The situation
A server in Europe needs to transfer a log file which is written every hour from a server in the US. The filename format is
20171013-1039.log.gz
And we want the transfer to be done every hour.
How we did it
I learned something about the date command. I wanted to do date arithmetic, like calculate the previous hour. I’ve only ever done this in Perl. Then I saw how someone did it within a bash script.
First the timezone
export TZ=America/New_York |
sets the timezone to that of the server which is writing the log files. This is important.

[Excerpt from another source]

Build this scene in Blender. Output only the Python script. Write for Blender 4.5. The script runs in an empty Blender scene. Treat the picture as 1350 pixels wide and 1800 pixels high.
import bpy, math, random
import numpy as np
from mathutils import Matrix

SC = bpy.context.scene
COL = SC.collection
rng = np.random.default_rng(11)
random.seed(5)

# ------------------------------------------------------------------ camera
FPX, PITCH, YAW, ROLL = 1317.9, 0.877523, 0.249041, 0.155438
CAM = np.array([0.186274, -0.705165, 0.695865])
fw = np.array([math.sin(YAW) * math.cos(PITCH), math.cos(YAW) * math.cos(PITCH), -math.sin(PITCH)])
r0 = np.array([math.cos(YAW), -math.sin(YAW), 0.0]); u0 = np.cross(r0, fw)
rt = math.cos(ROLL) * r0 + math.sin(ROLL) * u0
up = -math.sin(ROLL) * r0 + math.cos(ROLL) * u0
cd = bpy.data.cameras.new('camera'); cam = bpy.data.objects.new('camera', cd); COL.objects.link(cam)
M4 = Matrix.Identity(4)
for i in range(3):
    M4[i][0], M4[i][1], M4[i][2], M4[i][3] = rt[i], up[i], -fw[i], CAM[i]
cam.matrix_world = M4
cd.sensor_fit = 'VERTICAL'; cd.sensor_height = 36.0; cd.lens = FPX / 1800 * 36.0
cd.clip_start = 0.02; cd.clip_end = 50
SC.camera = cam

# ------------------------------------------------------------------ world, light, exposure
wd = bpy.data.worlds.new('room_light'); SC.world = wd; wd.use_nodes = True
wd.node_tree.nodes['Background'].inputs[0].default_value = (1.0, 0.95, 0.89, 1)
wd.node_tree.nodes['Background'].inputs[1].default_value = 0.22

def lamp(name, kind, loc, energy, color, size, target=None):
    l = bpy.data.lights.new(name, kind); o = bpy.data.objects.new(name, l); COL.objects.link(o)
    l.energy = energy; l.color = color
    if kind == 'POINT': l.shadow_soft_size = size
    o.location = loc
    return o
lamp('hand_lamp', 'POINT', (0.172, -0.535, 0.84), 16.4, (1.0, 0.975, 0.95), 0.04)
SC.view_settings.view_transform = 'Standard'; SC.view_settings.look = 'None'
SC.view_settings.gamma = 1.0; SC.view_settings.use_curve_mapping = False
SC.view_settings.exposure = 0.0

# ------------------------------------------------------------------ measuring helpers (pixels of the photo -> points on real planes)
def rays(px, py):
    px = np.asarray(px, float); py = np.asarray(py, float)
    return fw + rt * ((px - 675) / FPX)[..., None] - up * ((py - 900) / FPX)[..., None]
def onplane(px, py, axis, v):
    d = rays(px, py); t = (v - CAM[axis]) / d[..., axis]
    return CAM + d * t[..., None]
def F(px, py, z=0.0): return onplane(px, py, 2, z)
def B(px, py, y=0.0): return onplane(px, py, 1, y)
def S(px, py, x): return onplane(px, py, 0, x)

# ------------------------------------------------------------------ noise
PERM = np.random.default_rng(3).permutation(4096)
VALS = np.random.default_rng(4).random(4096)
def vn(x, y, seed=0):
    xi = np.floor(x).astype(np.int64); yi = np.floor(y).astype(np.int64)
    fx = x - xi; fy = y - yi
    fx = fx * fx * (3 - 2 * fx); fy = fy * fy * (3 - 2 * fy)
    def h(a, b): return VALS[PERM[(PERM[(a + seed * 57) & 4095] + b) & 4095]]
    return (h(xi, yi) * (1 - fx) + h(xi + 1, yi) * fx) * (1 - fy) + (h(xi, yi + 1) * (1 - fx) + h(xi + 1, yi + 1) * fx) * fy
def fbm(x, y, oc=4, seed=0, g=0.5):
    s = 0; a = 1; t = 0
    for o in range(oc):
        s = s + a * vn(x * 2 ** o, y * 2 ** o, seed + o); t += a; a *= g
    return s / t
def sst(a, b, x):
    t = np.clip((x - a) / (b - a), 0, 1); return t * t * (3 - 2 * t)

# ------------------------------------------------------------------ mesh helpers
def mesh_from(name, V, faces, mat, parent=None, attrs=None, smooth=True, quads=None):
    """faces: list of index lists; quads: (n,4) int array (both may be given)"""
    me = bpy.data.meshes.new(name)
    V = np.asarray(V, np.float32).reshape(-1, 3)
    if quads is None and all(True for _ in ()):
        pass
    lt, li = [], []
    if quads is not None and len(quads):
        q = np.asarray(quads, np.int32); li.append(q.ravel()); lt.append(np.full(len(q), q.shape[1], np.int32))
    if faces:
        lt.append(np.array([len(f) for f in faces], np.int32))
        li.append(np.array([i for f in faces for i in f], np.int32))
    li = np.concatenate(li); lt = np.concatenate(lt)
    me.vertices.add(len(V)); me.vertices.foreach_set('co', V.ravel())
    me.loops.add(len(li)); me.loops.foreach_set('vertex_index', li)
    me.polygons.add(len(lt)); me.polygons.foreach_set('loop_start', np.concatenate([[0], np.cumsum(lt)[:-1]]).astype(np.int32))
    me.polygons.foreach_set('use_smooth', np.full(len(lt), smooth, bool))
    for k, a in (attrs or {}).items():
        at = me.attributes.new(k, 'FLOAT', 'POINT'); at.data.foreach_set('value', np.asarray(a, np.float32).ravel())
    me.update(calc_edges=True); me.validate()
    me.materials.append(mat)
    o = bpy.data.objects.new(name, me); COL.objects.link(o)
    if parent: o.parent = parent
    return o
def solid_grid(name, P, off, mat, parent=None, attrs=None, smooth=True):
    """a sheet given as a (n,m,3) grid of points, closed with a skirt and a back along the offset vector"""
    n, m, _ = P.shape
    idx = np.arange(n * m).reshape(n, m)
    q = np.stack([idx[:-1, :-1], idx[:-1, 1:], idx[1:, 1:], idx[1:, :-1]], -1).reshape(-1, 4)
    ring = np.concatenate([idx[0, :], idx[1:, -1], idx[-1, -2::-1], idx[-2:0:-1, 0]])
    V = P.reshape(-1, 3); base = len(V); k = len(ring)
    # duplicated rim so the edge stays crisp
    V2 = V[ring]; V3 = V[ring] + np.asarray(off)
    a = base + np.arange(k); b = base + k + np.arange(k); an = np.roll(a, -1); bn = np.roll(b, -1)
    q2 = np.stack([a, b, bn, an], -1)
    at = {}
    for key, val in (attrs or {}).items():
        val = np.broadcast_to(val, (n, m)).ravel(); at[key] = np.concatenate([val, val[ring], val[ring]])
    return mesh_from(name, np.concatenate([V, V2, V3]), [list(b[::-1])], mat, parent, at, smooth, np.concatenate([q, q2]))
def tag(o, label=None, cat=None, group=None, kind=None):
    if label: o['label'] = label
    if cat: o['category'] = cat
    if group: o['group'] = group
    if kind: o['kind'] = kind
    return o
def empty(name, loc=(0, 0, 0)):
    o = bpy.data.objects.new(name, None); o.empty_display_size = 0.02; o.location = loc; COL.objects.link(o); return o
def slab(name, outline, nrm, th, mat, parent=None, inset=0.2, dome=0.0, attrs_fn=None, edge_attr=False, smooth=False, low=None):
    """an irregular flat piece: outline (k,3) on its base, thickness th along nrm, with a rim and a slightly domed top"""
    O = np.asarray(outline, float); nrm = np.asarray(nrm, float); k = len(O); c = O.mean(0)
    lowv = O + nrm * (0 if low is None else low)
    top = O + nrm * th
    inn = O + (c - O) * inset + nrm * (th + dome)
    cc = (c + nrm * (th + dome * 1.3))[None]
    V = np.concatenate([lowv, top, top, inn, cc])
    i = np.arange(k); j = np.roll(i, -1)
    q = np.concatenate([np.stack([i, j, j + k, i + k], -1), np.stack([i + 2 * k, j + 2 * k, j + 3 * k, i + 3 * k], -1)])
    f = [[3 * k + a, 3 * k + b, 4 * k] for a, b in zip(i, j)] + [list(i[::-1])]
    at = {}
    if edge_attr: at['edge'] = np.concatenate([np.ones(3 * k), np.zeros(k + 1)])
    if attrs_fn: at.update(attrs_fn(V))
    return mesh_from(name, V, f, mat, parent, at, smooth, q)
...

Then get the previous hour
$ onehourago=`date ‐‐date='1 hours ago' '+%Y%m%d‐%H'`
That’s it!
Then the ftp command looks like
$ get $onehourago
If we needed the log from two hours ago we would have had
$ twohourago=`date ‐‐date='2 hours ago' '+%Y%m%d‐%H'`
If one day ago
$ onedayago=`date ‐‐date='1 days ago' '+%Y%m%d‐%H'`
One hour from now
$ onedayago=`date ‐‐date='+1 hours' '+%Y%m%d‐%H'`
etc.
Why the timezone setting?
Initially I skipped the timezone setting and I simply put 7 hours ago, given that Europe and New York are six hours apart, and that’ll work 95% of the time. But because Daylight Savings time starts and ends at different times in the two continents, that will produce bad results for a few weeks a year. So it’s cleaner to simply switch the timezone before doing the date arithmetic.
Conclusion
The linux date command has more features than I thought. We’ve shown how to create some relative dates.
References and related
On a linux system
$ info date
will give you more information and lots of examples to work from.